March 9, 2004

What Were They Thinking?

The research analyst cases continue to generate interesting judicial opinions. Judge Gerard Lynch of the S.D.N.Y. recently denied the motion to dismiss in the DeMarco case, which involved allegedly fraudulent buy recommendations for Corvis Corp. stock made by Robertson Stephens. (The loss causation holding in that decision was discussed in this post.) Last month, however, Judge Lynch came to the opposite conclusion in two facially similar cases against Robertson Stephens over buy recommendations for Redback Networks and Sycamore Networks stock. See Podany/Finazzo v. Robertson Stephens, Inc., 2004 WL 307296 (S.D.N.Y. Feb. 17, 2004). Why the difference?

In all of the cases, the issue was whether the defendants deliberately misrepresented a truly held opinion (i.e., that the stock was not a good investment). The court framed the inquiry in this manner:

"While in a misstatement of fact case the falsity and scienter requirements present separate inquiries, in false statement of opinion cases such as these, the falsity and scienter requirements are essentially identical . . . . [A] material misstatement of opinion is by its nature a false statement, not about the objective world, but about the defendant's own belief. Essentially, proving the falsity of the statement 'I believe this investment is sound' is the same as proving scienter, since the statement (unlike a statement of fact) cannot be false at all unless the speaker is knowingly misstating his truly held opinion."

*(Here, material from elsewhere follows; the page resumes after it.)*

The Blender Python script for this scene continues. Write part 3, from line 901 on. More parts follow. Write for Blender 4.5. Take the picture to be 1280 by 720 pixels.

In the DeMarco case, the court found, the complaint "described acts and statements inconsistent with the defendants' published opinions about the value of Corvis stock," including the defendants' statements to others that Corvis stock was overvalued and their personal sales of Corvis stock. In contrast, the Podany and Finazzo complaints pointed "to no inconsistent statements or actions by defendants from which a factfinder could infer that the published opinions were not truly held." Plaintiffs' arguments that the opinions were not objectively reasonable, that the analyst had a motive to lie because he owned shares in companies that were being acquired by Redback and Sycamore, and that defendants had engaged in similar schemes (e.g., the Corvis allegations) were insufficient to establish any misstatements of opinion.

Holding: Motions to dismiss granted.

Quote of note: "While the commission of similar fraudulent schemes may be admissible evidence of defendants' state of mind under Federal Rule of Evidence 404(b), alleging the existence of such other schemes does not sufficiently plead that the opinions in these cases were fraudulent."